To that end, we are providing lifesaving support for refugees in Syria and the region, meaning they don’t embark on dangerous journeys to Europe. It also plays a key role in tackling epidemics like Ebola in West Africa, saving hundreds of thousands of lives and preventing it spreading around the world, including Britain.

At September’s United Nations General Assembly meeting in New York the UK was the only country with a permanent seat on the UN Security Council, a 2% defence budget and a 0.7% development budget. These achievements clearly demonstrate Britain’s global leadership, that we are a compassionate country and one that keeps its promises.

At these meetings the international community agreed a set of goals to eradicate extreme poverty by 2030. Despite the encouraging progress made in the last 15 years, there are still 836 million people living in extreme poverty. Many of them are girls and women in some of the most dangerous and hard to reach places on earth and they need our help. What we are fighting is morally right and also firmly in Britain’s own interests and that is something we should all be proud of.

The development budget also enables us to promote British values of democracy, freedom of speech, justice and equality around the world.
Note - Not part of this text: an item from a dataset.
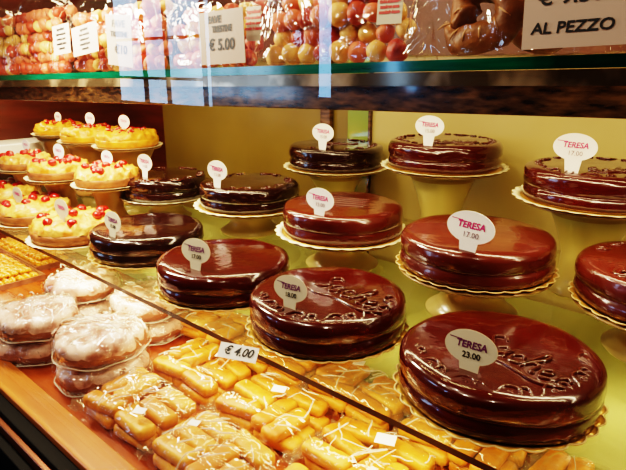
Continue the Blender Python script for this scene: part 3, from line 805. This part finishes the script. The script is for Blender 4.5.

Through these values we have shaped, and continue to shape the world.

Our actions not only improve the lives of individual people across the world, but they also improve their country’s economic prospects, and in turn, our own prosperity in the UK. Driving economic growth and creating jobs helps developing countries lift themselves out of poverty while creating new markets for British businesses to invest in.

This Government is committed to delivering security for working people - this includes the economic security of a country that lives within its means and the security that comes from a properly funded National Health Service (NHS). That’s why we’ve taken action to protect the funding the NHS receives and increase the Department of Health’s budget in real terms year on year. We have absolutely no plans to change this.

Britain's development programme recognises that to protect our country's national security, our stability and prosperity at home, we need to promote security, stability and prosperity overseas. The Spending Review in 2015 will reaffirm our commitment to protect spending on schools, to invest in the NHS and in Britain’s national security.